Mike Wolanin | The Republic Columbus City Council District 6 candidate Jay Foyst and his wife Rachel look over election numbers during the Bartholomew County Republican Party election results watch party at The Forge of 4th in Columbus, Ind., Tuesday, Nov. 7, 2023. Foyst won his election.

A special judge on Wednesday upheld the candidacy of Republican Joseph “Jay” Foyst, who was elected to the Columbus City Council this past November amid a lawsuit challenging his eligibility.

The lawsuit, filed in September by Bartholomew County Democratic Party Chair Ross Thomas, seeks a court order for Foyst to be deemed an ineligible candidate in the Nov. 7 municipal election.

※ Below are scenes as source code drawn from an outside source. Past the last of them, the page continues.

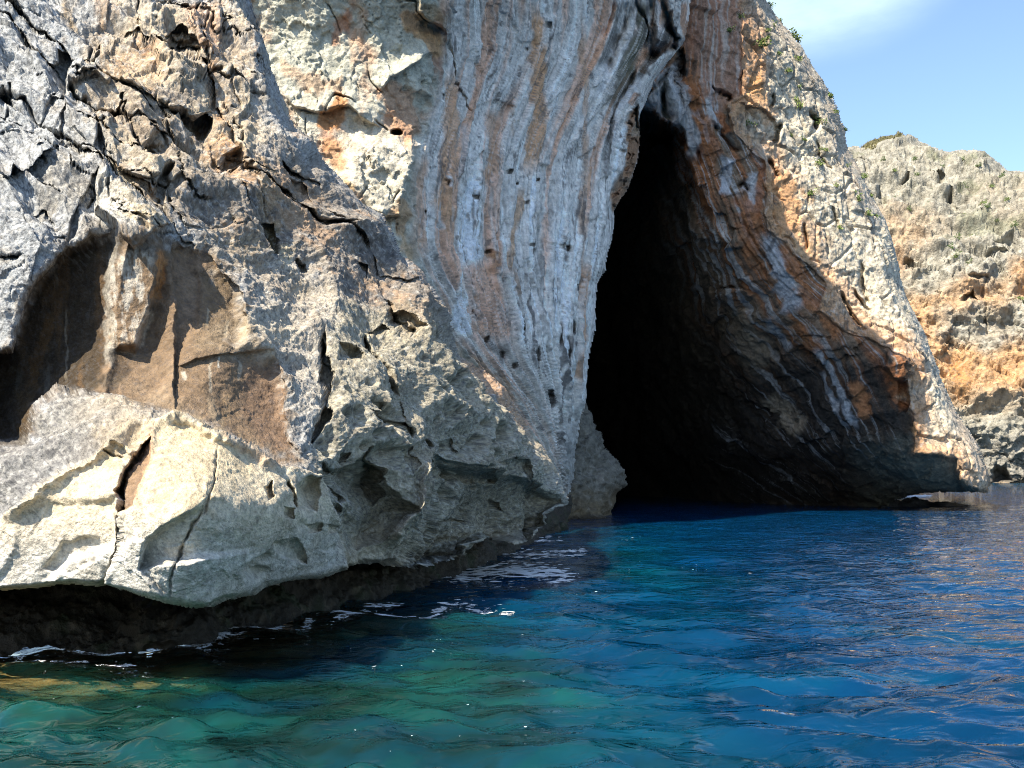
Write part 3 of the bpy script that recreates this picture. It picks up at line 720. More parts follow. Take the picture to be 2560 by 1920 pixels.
mid_ = Relief(graded(600, 1800, 2.4, 420, 1801, 14), graded(-12, 1290, 2.4, -90, 1291, 14), mc, warp=(8, .012), seed=51)
m = mid_; X, Y = m.X, m.Y
m.rim(edge_r[:-1], 34, 2.6)
Lg = np.interp(Y, [-700,-300,0,170,316,400,633,760,900,960,1050,1150,1250,1290], [1130,1110,1105,1106,1070,1041,1034,1095,1150,1240,1300,1370,1400,1405])
Rg = np.interp(Y, [-700,-300,0,103,150,201,255,300,345,412,470,530,575,629,678,711,803,870,938,996,1049,1131,1227,1290], [1800,1745,1728,1712,1670,1634,1606,1582,1562,1550,1546,1542,1538,1528,1516,1500,1488,1479,1469,1466,1450,1441,1428,1420])
m.edge = fbm((X, Y * .5, X * 0), 0.03, 3, 57)
kx = np.ones(61) / 61.0
def ease(a): return np.repeat(np.convolve(np.pad(a[:, 0], 30, mode='edge'), kx, mode='valid')[:, None], a.shape[1], 1).astype(np.float32)
Lg, Rg = ease(Lg), ease(Rg)
tt = (X - Lg) / (Rg - Lg) + .006 * perlin(X / 90, Y / 300, X * 0, 58) + .003 * perlin(X / 18, Y / 70, X * 0, 59)
st = sstep(-.03, .04, tt)                       # 1 on the dripstone curtain
P = world_pt(X, Y, m.Z + m.dz)
zero = X * 0
fl = fbm((tt * 9, Y / 900, zero), 1, 3, 61, ridged=True)
fl2 = fbm((tt * 26, Y / 420, zero), 1, 3, 64, ridged=True)
fl3 = fbm((tt * 75, Y / 190, zero), 1, 2, 67)
low = sstep(300, 850, Y)
brk = .55 + .9 * np.clip(fbm((tt * 7, Y / 260, zero), 1, 3, 69) + .25, 0, 1)
m.dn += st * .10 * cellval(tt * 14, Y / 70 + .6 * fl, zero, 23)
m.dn += st * brk * ((.26 + .18 * low) * (fl - .4) + (.17 + .16 * low) * (fl2 - .4) + .11 * fl3)
big = fbm(P, .22, 4, 70); rg = fbm(P, .8, 5, 72, ridged=True); fi = fbm(P, 3.2, 4, 74, gain=.6)
m.dn += (1 - st) * (.30 * big + .16 * (rg - .45) + .14 * cellval(P[0] * .9 + big, P[1] * .5, P[2] * .8 + rg, 21) + .07 * cellval(P[0] * 3 + rg, P[1] * 2, P[2] * 2.6, 22)) + st * .25 * big + .07 * fi + .035 * fbm(P, 9, 3, 78, gain=.65)
m.dn *= .4 + .6 * sstep(0, 30, seg_dist(X, Y, edge_r)[0])
# folded gutters over the cave
for pts, w, dp in [(R3((640,-40),(660,150),(690,300),(760,380),(850,420)), 9, 1.6), (R3((330,-20),(400,120),(470,230),(480,420),(470,600)), 5, .7), (R3((520,-20),(530,150),(540,300),(510,600)), 6, .8), (R3((240,-20),(230,200),(120,560),(20,820)), 9, .9),
 (R3((100,-20),(60,200),(0,420)), 6, .6), (R3((400,640),(330,760),(230,960),(140,1180),(90,1400),(60,1650)), 6, .8), (R3((420,640),(560,560),(660,480),(820,440)), 12, 1.5), (R3((120,1530),(200,1580),(240,1600)), 3, .5)]:
    m.crack(pts, w, dp)
m.poly(R3((540,280),(650,270),(680,340),(660,430),(600,420),(550,380)), -.35, 4)
m.dome(R3((660,120),(740,100),(760,260),(830,380),(760,400),(690,330)), 1.0, .5)
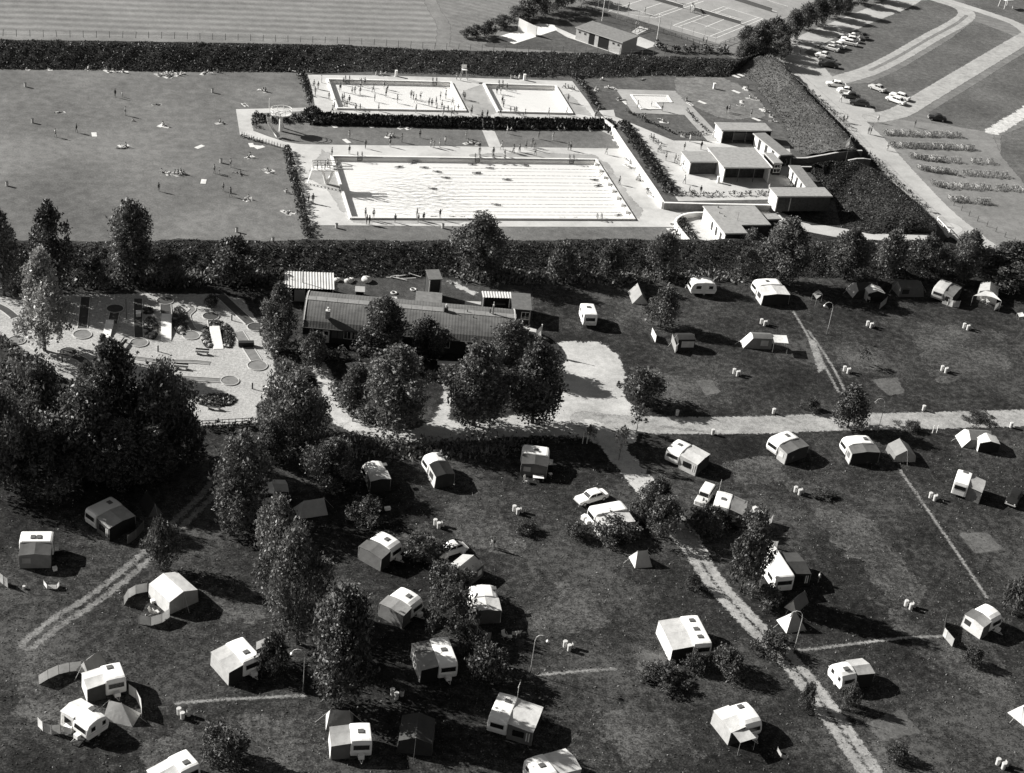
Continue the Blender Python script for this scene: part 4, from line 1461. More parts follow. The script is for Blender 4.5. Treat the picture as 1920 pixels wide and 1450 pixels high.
def corrugated(x0, x1, y0, y1, z0, z1, pitch=0.42, amp=0.07):
    mb = MB()
    n_ = int((x1 - x0) / pitch * 2)
    for i in range(n_ + 1):
        x = x0 + (x1 - x0) * i / n_
        dz = amp if i % 2 else 0
        mb.v += [(x, y0, z0 + dz), (x, y1, z1 + dz)]
    for i in range(n_):
        mb.f.append((2 * i, 2 * i + 2, 2 * i + 3, 2 * i + 1))
        mb.mi.append(0)
    return mb


def shed(label, k, NL, NR, FL, zn, zf, roofm, wallm, corr=True, walls=('back', 'left', 'right'), name='shed', nposts=2):
    a, b, c = P(k, *NL, zn), P(k, *NR, zn), P(k, *FL, zf)
    ux, uy, W, D = frame_of(a, b, c)
    o = thing(name, label, 'shed', (a.x, a.y, 0), math.atan2(ux.y, ux.x))
    (corrugated(0, W, 0, D, zn, zf) if corr else MB().slab((0, 0, zn), (W, 0, zn), (W, D, zf), (0, D, zf), 0.1)).build('roof', roofm, o)
    if 'back' in walls:
        MB().box(.1, W - .1, D - .25, D - .15, 0, zf - .12).build('wall', wallm, o)
    for nm, x in (('left', .15), ('right', W - .25)):
        if nm in walls:
            mb = MB()
            mb.add([(x, .2, 0), (x + .1, .2, 0), (x + .1, D - .26, 0), (x, D - .26, 0), (x, .2, zn - .05), (x + .1, .2, zn - .05), (x + .1, D - .26, zf - .05), (x, D - .26, zf - .05)],
                   [(3, 2, 1, 0), (4, 5, 6, 7), (0, 1, 5, 4), (1, 2, 6, 5), (2, 3, 7, 6), (3, 0, 4, 7)])
            mb.build('wall', wallm, o)
    if 'front' in walls:
        MB().box(.1, W - .1, .2, .3, 0, zn - .05).build('wall', wallm, o)
    for i in range(nposts):
        x = .2 + (W - .4) * i / max(1, nposts - 1)
        MB().box(x - .08, x + .08, 0.05, 0.19, 0, zn - .02).build('post', grey(0.4, tag='post'), o)
    return o, W, D


ZINC = grey(0.5, 0.14, 0.8, 0.6, 0, 18, 0.3, 'zinc')
DARKW = grey(0.04, 0.3, 1.5, 0.9, tag='dark_timber')
o, W, D = shed('open shed with pale corrugated roof behind the pavilion', 'B2', (115, 240), (435, 252), (112, 132), 2.4, 2.9, ZINC, DARKW)
MB().box(W * .2, W * .42, -0.05, 0.03, 0.2, 2.2).build('door', grey(0.22, tag='wood'), o)
MB().cyl((W * .36, D * .35, 2.5), (W * .36, D * .35, 4.6), .07, .07, 6).build('flue', grey(0.45, tag='pipe'), o)
o, W, D = shed('tall dark lookout hut with white corner posts behind the pavilion', 'B2', (1045, 190), (1132, 188), (1032, 126), 3.9, 4.1, grey(0.14, 0.2, tag='felt'), DARKW, False, ('back', 'left', 'right', 'front'))
MB().slab((W * .3, -2.3, .1), (W * .4, -2.3, .1), (W * 1.0, 0.15, 2.6), (W * .9, 0.15, 2.6), .06).build('brace', grey(0.4, tag='post'), o)
shed('low plank-roofed hut in front of the dark lookout hut', 'B2', (955, 330), (1125, 345), (965, 262), 2.2, 2.4, grey(0.17, 0.25, 1.5, tag='plank'), DARKW, False, ('back', 'left', 'right'))
o, W, D = shed('open carport with striped corrugated roof beside the concrete apron', 'B2', (1390, 302), (1578, 308), (1393, 262), 2.5, 2.6, ZINC, DARKW, True, ('back', 'left'))
MB().box(W * .35, W * .85, 1.0, 1.6, 0.75, 0.85).build('workbench', grey(0.2, tag='wood'), o)
o, W, D = shed('dark plank hut with a white-framed window beside the carport', 'B2', (1577, 378), (1705, 388), (1580, 272), 2.4, 2.6, grey(0.12, 0.25, 1.5, tag='plank'), DARKW, False, ('back', 'left', 'right', 'front'))
window(o, W * .5, W * .92, 0.7, 2.0, .2, 'front', WHITE, None, 1)
# things lying about in the storage yard
def junk(name, label, k, x, y, dims, v, cat, rz=0.0, group=None):
    o = MB().box(-dims[0] / 2, dims[0] / 2, -dims[1] / 2, dims[1] / 2, 0, dims[2]).build(name, grey(v, tag='junk'))
    o.location = P(k, x, y)
    o.rotation_euler = (0, 0, rz)
    return tag(o, label, cat, group)


o = thing('rabbit_hutch', 'small pale hutch with sloping lid in the storage yard', 'hutch', P('G5', 1195, 440), -0.15)
MB().box(-.6, .6, -.5, .5, .15, .9).build('body', DARKW, o)
MB().slab((-.75, -.7, .95), (.75, -.7, .95), (.75, .65, 1.2), (-.75, .65, 1.2), .06).build('lid', grey(0.4, tag='plank'), o)
for i, (x, y) in enumerate([(1640, 215), (1700, 235), (1760, 200), (1820, 225), (1680, 195), (1880, 190)]):
    a = random.uniform(-.5, .5)
    o = MB().box(-1.3, 1.3, -.09, .09, 0.02, .1).build('timber_plank', grey(0.4, tag='junk'))
    o.location = P('G5', x, y) + Vector((0, 0, 0.1 * (i % 3)))
    o.rotation_euler = (0.03 * (i % 2), 0.02 * i, a)
    tag(o, 'pale timber plank in the yard heap, %s' % ['lowest at the shed side', 'lowest in the middle', 'topmost in the middle', 'nearest the lookout hut', 'crossing behind the others', 'beside the lookout hut wall'][i], 'plank', 'planks in the yard heap')
for i, (x, y, s) in enumerate([(1050, 270, .9), (1095, 250, .7), (1280, 262, 1.2), (905, 255, .8)]):
    o = MB().ball((0, 0, s * .3), s * .7, 9, 6, 0, .55).build('tarpaulin_bundle', canvas(.7), None, True)
    for v in o.data.vertices:
        v.co += Vector((random.gauss(0, .09), random.gauss(0, .09), random.gauss(0, .05)))
    o.location = P('G5', x, y)
    tag(o, ['white bundled tarpaulin in the yard, nearest the hutch', 'small white bundle leaning against the larger tarpaulin bundle', 'long pale bundle at the bank side of the yard', 'white bundle beside the corrugated shed'][i], 'bundle')
for i, (x, y) in enumerate([(1635, 415), (1885, 372)]):
    mb = MB()
    for j in range(12):
        t0, t1 = 2 * math.pi * j / 12, 2 * math.pi * (j + 1) / 12
        mb.cyl((.42 * math.cos(t0), .42 * math.sin(t0), .12), (.42 * math.cos(t1), .42 * math.sin(t1), .12), .12, .12, 6)
    o = mb.build('old_tyre', grey(0.55, tag='junk'))
    o.location = P('G5', x, y)
    tag(o, ['pale painted tyre lying in the middle of the storage yard', 'pale painted tyre lying by the lookout hut'][i], 'tyre')
for i, (k, x, y) in enumerate([('G5', 1640, 505), ('G5', 1700, 545), ('G5', 1745, 545), ('G5', 1610, 520)]):
    junk('crate', ['pale crate beside the pavilion ridge, in front of the others', 'pale crate behind the ridge at the middle of the stack', 'pale crate by the plank-roofed hut', 'small pale crate at the tree side of the stack'][i], k, x, y, (.8, .6, .5), .5, 'crate', .3 * i)
junk('white_board', 'white board lying on the grass behind the garden trees', 'G5', 1110, 1335, (1.9, 1.2, .12), .8, 'board', .3)
junk('garden_table', 'small white table end beside the tree at the garden path', 'G5', 1375, 1405, (.8, .7, .6), .8, 'table', .3)
junk('white_bench', 'long white bench on the terrace in front of the pavilion', 'G6', 545, 1330, (3.0, .45, .45), .8, 'bench', -.12)

# ================================================================== CARAVANS, AWNINGS, TENTS, WINDBREAKS
def cprofile(kind, L, h=2.35):
    b = 0.42
    if kind == 'box':
        return [(0.12, b), (0.0, 0.95), (0.0, 1.18), (0.09, 1.95), (0.26, h - .06), (0.5, h), (L - 0.5, h), (L - 0.24, h - .08), (L - 0.05, 1.9), (L, 1.15), (L, 0.95), (L - 0.15, b)]
    if kind == 'round':
        return [(0.2, b), (0.03, 0.8), (0.0, 1.12), (0.16, 1.75), (0.42, h - .22), (0.85, h - .05), (L / 2, h + .04), (L - 0.85, h - .05), (L - 0.42, h - .22), (L - 0.15, 1.75), (L, 1.12), (L - 0.03, 0.8), (L - 0.2, b)]
    return [(0.0, b), (0.0, 0.95), (0.0, 1.18), (0.03, 1.98), (0.1, h - .08), (0.3, h), (L - 0.3, h), (L - 0.1, h - .08), (L - 0.03, 1.98), (L, 1.18), (L, 0.95), (L, b)]


def caravan(label, k, A, B, wid=2.1, kind='box', draw='A', hatches=(0.45,), body=0.82, aw=None, name='caravan', doorside=None, h=2.35, aerial=None, Lc=None):
    a, b = P(k, *A, 2.25), P(k, *B, 2.25)
    if draw == 'B':
        a, b = b, a                         # a = towing end
    d = Vector((b.x - a.x, b.y - a.y, 0))
    L = max(2.9, d.length + (0.25 if kind == 'round' else 0.1)) if Lc is None else Lc
    mid = Vector(((a.x + b.x) / 2, (a.y + b.y) / 2, 0))
    d.normalize()
    rz = math.atan2(d.y, d.x)
    o = thing(name, label, 'caravan', mid - d * L / 2, rz)     # local x from towing end to tail
    pr = cprofile(kind, L, h)
    bm = bmesh.new()
    rows = []
    hw = wid / 2
    for y, ins, dz in ((-hw, 0, 0), (-hw + .0001, 0, 0), (hw, 0, 0)):
        pass
    ys = [(-hw, 0.0, -0.10), (-hw + 0.07, 0.0, -0.025), (-hw + 0.28, 0, 0.0), (0, 0, 0.035), (hw - 0.28, 0, 0.0), (hw - 0.07, 0, -0.025), (hw, 0, -0.10)]
    cx = L / 2
    for y, _, dz in ys:
        row = []
        for (x, z) in pr:
            f = max(0, min(1, (z - 1.9) / 0.4))
            e = abs(dz) if dz < 0 else 0
            row.append(bm.verts.new((cx + (x - cx) * (1 - e * 0.35), y, z + dz * f)))
        rows.append(row)
    n_ = len(pr)
    for r0, r1 in zip(rows[:-1], rows[1:]):
        for i in range(n_ - 1):
            bm.faces.new((r0[i], r0[i + 1], r1[i + 1], r1[i]))
    bm.faces.new(rows[0])
    bm.faces.new(list(reversed(rows[-1])))
    for r0, r1 in zip(rows[:-1], rows[1:]):
        bm.faces.new((r0[0], r1[0], r1[-1], r0[-1]))
    bmesh.ops.recalc_face_normals(bm, faces=bm.faces)
    me = bpy.data.meshes.new('body')
    bm.to_mesh(me)
    bm.free()
    me.materials.append(paint(body))
    link('body', me, o)
    gl = glass()

    def end_window(i, w0, w1, t0=0.12, t1=0.9):
        p, q = Vector((pr[i][0], 0, pr[i][1])), Vector((pr[i + 1][0], 0, pr[i + 1][1]))
        s_ = p.lerp(q, t0)
        e_ = p.lerp(q, t1)
        nn = Vector((-(q - p).z, 0, (q - p).x)).normalized()
        if nn.x * (p.x - cx) < 0:
            nn = -nn
        y0, y1 = w0 * wid / 2, w1 * wid / 2
        off = nn * 0.012
        f = 0.05

        def rect(y0, y1, s2, e2, off, th, nm, mt, par):
            v = [Vector((s2.x, y0, s2.z)) + off, Vector((s2.x, y1, s2.z)) + off, Vector((e2.x, y1, e2.z)) + off, Vector((e2.x, y0, e2.z)) + off]
            mb_ = MB()
            vs = v + [p_ + nn * th for p_ in v]
            mb_.add(vs, [(0, 1, 2, 3), (7, 6, 5, 4), (0, 4, 5, 1), (1, 5, 6, 2), (2, 6, 7, 3), (3, 7, 4, 0)])
            return mb_.build(nm, mt, par)
        fr = rect(y0, y1, s_, e_, off, 0.02, 'window', grey(0.45, tag='window_rubber'), o)
        rect(y0 + f, y1 - f, s_.lerp(e_, .07), e_.lerp(s_, .07), off + nn * .021, 0.008, 'pane', gl, fr)
    end_window(2, -0.8, 0.8)
    end_window(n_ - 4, -0.72, 0.72)
    sides = {-1: [(0.10, 0.28), (0.62, 0.84)], 1: [(0.14, 0.36), (0.66, 0.86)]}
    if kind == 'round':
        sides[1] = [(0.18, 0.42), (0.46, 0.72)]
        sides[-1] = [(0.2, 0.4), (0.68, 0.85)]
    for sgn in (-1, 1):
        for (f0, f1) in sides[sgn]:
            y = sgn * (hw + .001)
            ya, yb = (y, y + sgn * .02)
            fr = MB().box(L * f0, L * f1, min(ya, yb), max(ya, yb), 1.22, 1.82).build('window', grey(0.45, tag='window_rubber'), o)
            ya, yb = y + sgn * .021, y + sgn * .03
            MB().box(L * f0 + .05, L * f1 - .05, min(ya, yb), max(ya, yb), 1.27, 1.77).build('pane', gl, fr)
        ya, yb = sgn * (hw + .001), sgn * (hw + .012)
        MB().box(0.25, L - 0.25, min(ya, yb), max(ya, yb), 0.95, 1.02).build('trim_strip', grey(0.55, tag='trim'), o)
    ds = doorside or -1
    ya, yb = ds * (hw + .001), ds * (hw + .018)
    MB().box(L * .44, L * .44 + .62, min(ya, yb), max(ya, yb), 0.5, 2.05).build('door', paint(body * 0.9), o)
    for t_ in hatches:
        x, y = (t_ if isinstance(t_, tuple) else (t_, 0.0))
        hx, hy = L * x, y * wid
        MB().box(hx - .26, hx + .26, hy - .3, hy + .3, h - .01, h + .12).build('roof_hatch', grey(0.10 if body > .5 else .2, tag='hatch'), o)
    rub = grey(0.03, tag='rubber')
    for sgn in (-1, 1):
        wl = MB().cyl((L * .54, sgn * (hw - .22), .31), (L * .54, sgn * (hw - .02), .31), .31, .31, 14).build('wheel', rub, o)
        MB().cyl((L * .54, sgn * (hw - .019), .31), (L * .54, sgn * (hw - .005), .31), .16, .16, 10).build('hubcap', grey(0.5, tag='hub'), wl)
    if draw:
        mb = MB()
        for y in (-.42, .42):
            mb.cyl((0.25, y, .45), (-1.05, 0, .45), .05, .05, 5)
        mb.build('drawbar', grey(0.45, tag='rail'), o)
        MB().box(-.52, -.05, -.3, .3, .46, .95).build('gas_locker', paint(.75), o)
        MB().cyl((-.95, 0, 0), (-.95, 0, .5), .05, .05, 6).build('jockey_wheel', rub, o)
    for x in (.35, L - .35):
        for y in (-hw + .25, hw - .25):
            MB().cyl((x, y, 0), (x, y, .45), .035, .035, 5).build('corner_steady', rub, o)
    if aerial:
        x, y = L * aerial[0], aerial[1] * hw
        mb = MB().cyl((x, y, h - .3), (x, y, h + 1.6), .035, .03, 5)
        for zz, ln in ((h + 1.6, .5), (h + 1.45, .38)):
            mb.cyl((x - ln, y, zz), (x + ln, y, zz), .025, .025, 4)
        mb.build('aerial', grey(0.5, tag='rail'), o)
    if aw:
        awning(o, L, wid, mid, rz, k, **aw)
    return o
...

While the lawsuit was pending in court, Foyst won the Columbus City Council District 6 seat in the election with 59.5% of the vote, defeating Democrat Bryan Munoz, who received 40.5% of the vote. Foyst was sworn in on Jan. 1.

Special Judge K. Mark Loyd has presided over the case since September after Bartholomew Circuit Court Judge Kelly Benjamin recused herself.

Foyst told The Republic on Wednesday that he was “grateful” for the judge’s decision and thanked his wife, the Bartholomew County Republican Party, attorney and others for their support during the lawsuit.

“I’m grateful for the outcome, and I look forward to serving the people of District 6,” Foyst said. “They put me here for a reason, and I want to represent them well.”

Thomas, for his part, said he plans to appeal the decision.

“(I) absolutely plan to appeal and really have seen this as a case that was going to be decided in the court of appeals really from the beginning,” Thomas said. “We were certainly hoping that the judge would rule in our favor because I think the law is on our side.”

The legal battle over Foyst’s candidacy started this past summer, when Thomas filed a formal challenge against Foyst, arguing that his candidacy was invalid because the Bartholomew County Republican Party had failed to file its notice for a party caucus with the clerk’s office by the required deadline.

Foyst was initially selected as the Bartholomew County Republican Party’s nominee during a party caucus in July. The caucus was convened after no Republican filed to run for the office in the party’s May primary, leaving a vacancy in the Nov. 7 general election.

The election board upheld the challenge in August, but the Bartholomew County Republican Party decided to hold another caucus and selected Foyst once again to fill the vacancy, pointing to a section in the Indiana Code that allowed the GOP to fill the vacancy within 30 days.

Thomas then attempted to challenge Foyst’s candidacy again, but his request was denied by Bartholomew County Clerk Shari Lentz because the deadline had passed to file a challenge, prompting Thomas to file the lawsuit.

In his ruling on Wednesday, Loyd held that the Indiana Code was amended in 2021 to allow political parties to fill vacancies after the normal filing deadline if the vacancies were created by the “successful challenge of a candidate.”

The parties must select the new candidate within 30 days after the vacancy arises and more than 13 days before election day, the decision states.

Loyd ruled that the Bartholomew County Republican Party’s second caucus met those requirements.

“This case involves mostly undisputed facts, and ultimately the legal conclusion turns on matters of statutory interpretation,” Loyd said in the ruling. “The legislature is presumed to act intentionally, and the analysis is nonpartisan.”

Mike Wolanin | The Republic Columbus City Council District 6 candidate Joseph Jay Foyst, from left, his attorney George “Jay” Hoffman III, attorney Peter King, representing the Bartholomew County Election Board, and attorney Ross Thomas take part in a pretrial hearing for Ross Thomas’ lawsuit against Joseph Jay Foyst and the Bartholomew County Election Board at the Bartholomew County Courthouse in Columbus, Ind., Monday, Oct. 16, 2023.